■ WHAT YOU WILL DO: Across the data below, how many lines hold "scene"? Answer with that number and nothing else.

■ DATASET EXCERPT:
======
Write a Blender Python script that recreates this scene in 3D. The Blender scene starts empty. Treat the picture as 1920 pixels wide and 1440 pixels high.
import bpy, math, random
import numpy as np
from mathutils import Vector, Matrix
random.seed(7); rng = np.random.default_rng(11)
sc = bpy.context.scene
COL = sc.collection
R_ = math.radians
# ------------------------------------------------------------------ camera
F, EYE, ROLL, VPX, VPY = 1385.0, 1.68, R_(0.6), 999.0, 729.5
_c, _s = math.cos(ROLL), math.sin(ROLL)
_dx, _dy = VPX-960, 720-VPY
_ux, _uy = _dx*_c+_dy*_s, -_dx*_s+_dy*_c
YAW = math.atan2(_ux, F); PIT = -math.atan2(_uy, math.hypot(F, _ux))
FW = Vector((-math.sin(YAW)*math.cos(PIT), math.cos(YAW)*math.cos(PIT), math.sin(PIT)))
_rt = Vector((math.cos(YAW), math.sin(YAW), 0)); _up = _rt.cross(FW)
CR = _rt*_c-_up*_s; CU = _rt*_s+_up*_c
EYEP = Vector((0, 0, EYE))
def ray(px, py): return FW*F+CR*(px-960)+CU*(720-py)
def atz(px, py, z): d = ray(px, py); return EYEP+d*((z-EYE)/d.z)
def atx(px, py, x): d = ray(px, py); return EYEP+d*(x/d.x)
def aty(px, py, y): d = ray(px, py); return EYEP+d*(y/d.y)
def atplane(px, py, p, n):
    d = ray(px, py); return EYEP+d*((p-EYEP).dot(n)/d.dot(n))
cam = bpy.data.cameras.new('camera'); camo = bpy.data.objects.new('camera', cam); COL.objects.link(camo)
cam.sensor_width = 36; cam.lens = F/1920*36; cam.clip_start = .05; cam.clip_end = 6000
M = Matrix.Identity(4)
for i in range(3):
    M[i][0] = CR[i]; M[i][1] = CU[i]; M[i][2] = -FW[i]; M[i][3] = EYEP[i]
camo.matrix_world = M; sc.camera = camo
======
■ EXERCISE OUTPUT: 2